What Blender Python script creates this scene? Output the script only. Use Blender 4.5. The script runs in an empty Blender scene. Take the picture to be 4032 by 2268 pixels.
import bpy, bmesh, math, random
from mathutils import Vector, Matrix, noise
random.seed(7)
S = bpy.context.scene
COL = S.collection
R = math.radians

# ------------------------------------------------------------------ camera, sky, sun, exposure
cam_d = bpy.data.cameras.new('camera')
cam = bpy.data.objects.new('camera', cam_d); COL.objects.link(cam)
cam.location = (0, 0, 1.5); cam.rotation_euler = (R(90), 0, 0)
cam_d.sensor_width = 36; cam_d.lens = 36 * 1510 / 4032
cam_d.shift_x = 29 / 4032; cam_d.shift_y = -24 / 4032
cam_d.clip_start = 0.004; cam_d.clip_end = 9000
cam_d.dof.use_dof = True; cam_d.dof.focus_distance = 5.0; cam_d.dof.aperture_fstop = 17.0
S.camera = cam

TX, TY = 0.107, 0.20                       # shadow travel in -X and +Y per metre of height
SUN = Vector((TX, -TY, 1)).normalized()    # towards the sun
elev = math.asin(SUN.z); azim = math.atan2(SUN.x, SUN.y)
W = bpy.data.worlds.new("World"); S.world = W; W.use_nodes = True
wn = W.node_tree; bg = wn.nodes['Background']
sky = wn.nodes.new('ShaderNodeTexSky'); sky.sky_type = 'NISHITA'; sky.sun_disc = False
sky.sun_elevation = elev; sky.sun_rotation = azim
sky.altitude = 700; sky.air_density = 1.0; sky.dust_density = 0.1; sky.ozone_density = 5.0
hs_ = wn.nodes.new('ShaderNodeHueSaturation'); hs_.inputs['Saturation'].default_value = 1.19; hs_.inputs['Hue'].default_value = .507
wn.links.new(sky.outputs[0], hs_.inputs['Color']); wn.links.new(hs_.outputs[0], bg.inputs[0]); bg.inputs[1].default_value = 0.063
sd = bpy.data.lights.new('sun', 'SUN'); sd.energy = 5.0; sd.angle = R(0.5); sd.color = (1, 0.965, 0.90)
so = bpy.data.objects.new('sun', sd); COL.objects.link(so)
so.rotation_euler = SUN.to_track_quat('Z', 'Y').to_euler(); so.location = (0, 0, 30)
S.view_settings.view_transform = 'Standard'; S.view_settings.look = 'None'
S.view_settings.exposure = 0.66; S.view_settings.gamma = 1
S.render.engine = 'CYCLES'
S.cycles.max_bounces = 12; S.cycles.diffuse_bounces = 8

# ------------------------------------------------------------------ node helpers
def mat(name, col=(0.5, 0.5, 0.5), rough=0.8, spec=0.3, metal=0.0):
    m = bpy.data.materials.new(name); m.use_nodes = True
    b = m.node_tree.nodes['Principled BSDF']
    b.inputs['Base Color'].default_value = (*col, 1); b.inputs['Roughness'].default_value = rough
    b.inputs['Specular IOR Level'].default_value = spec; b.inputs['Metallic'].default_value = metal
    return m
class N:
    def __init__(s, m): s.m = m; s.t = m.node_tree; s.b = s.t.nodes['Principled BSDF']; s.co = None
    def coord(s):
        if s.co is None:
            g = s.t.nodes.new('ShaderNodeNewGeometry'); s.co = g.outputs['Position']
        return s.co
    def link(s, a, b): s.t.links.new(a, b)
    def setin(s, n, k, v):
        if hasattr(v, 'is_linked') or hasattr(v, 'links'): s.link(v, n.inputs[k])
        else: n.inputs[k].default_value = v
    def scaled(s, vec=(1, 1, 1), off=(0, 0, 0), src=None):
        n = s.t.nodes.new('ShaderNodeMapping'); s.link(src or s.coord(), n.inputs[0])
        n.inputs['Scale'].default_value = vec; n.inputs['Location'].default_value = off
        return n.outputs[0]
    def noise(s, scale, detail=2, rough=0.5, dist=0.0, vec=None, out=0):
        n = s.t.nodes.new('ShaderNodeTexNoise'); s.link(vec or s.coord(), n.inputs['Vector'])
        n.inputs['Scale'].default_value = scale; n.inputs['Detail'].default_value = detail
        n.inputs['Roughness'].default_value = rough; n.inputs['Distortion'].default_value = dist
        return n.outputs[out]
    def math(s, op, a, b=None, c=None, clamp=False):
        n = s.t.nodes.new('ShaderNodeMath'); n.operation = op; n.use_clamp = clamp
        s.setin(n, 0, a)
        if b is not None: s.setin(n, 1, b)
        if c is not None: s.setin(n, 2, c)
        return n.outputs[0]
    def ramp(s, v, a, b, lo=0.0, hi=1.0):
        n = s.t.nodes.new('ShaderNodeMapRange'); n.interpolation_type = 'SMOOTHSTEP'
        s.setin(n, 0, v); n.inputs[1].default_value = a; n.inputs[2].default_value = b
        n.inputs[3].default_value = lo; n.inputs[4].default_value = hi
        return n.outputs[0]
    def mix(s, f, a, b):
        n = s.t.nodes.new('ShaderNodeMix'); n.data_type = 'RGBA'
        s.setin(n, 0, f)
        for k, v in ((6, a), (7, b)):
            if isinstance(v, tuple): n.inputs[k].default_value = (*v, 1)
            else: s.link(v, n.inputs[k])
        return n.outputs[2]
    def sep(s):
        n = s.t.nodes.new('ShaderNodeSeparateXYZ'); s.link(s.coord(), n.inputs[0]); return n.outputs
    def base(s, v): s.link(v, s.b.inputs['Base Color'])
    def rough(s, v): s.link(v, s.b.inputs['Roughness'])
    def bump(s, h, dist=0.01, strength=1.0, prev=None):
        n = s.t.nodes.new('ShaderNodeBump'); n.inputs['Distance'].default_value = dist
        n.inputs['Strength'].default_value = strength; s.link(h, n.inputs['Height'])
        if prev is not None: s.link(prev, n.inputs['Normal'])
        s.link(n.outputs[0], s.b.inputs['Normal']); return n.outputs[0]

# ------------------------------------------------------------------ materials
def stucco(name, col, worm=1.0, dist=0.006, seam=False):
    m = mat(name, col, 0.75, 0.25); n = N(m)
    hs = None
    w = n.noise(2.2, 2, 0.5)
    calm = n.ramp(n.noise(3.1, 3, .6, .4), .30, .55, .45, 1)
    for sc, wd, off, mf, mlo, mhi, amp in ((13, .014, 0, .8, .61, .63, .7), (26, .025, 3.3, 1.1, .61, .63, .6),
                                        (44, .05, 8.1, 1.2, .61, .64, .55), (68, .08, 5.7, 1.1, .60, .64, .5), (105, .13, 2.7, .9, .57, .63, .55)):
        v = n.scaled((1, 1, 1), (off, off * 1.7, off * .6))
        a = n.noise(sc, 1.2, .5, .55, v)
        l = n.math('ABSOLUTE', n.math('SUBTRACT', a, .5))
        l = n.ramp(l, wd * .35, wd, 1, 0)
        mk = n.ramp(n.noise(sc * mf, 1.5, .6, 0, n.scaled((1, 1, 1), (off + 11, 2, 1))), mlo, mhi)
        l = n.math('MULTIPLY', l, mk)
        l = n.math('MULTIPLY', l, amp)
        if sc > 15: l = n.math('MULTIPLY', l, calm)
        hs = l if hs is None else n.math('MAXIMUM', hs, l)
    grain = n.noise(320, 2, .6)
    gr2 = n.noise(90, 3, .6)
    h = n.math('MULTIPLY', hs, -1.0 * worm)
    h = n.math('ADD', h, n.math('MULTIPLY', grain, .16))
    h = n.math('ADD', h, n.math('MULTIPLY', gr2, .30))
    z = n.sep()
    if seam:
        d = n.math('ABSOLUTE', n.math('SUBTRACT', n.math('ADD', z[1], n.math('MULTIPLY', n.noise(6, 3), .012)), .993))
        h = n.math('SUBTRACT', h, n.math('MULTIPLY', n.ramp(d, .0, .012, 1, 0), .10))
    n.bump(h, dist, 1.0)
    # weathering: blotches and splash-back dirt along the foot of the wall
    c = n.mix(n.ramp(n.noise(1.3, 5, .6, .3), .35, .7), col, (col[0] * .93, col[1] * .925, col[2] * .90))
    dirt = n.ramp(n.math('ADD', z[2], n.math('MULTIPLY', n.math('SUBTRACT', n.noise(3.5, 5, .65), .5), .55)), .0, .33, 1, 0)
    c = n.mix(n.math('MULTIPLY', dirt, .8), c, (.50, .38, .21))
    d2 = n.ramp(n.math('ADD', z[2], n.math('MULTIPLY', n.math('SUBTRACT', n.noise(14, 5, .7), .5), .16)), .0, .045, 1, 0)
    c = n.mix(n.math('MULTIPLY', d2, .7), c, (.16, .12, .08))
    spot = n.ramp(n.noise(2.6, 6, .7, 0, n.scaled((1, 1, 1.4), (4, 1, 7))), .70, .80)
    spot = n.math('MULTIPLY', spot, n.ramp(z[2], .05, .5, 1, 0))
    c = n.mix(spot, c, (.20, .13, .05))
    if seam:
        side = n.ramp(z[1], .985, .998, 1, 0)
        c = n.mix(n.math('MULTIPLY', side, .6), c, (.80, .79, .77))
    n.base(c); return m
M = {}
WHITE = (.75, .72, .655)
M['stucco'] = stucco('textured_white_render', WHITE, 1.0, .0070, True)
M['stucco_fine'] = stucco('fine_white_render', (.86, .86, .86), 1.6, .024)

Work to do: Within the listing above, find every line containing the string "scene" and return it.

Written response:
What Blender Python script creates this scene? Output the script only. Use Blender 4.5. The script runs in an empty Blender scene. Take the picture to be 4032 by 2268 pixels.
S = bpy.context.scene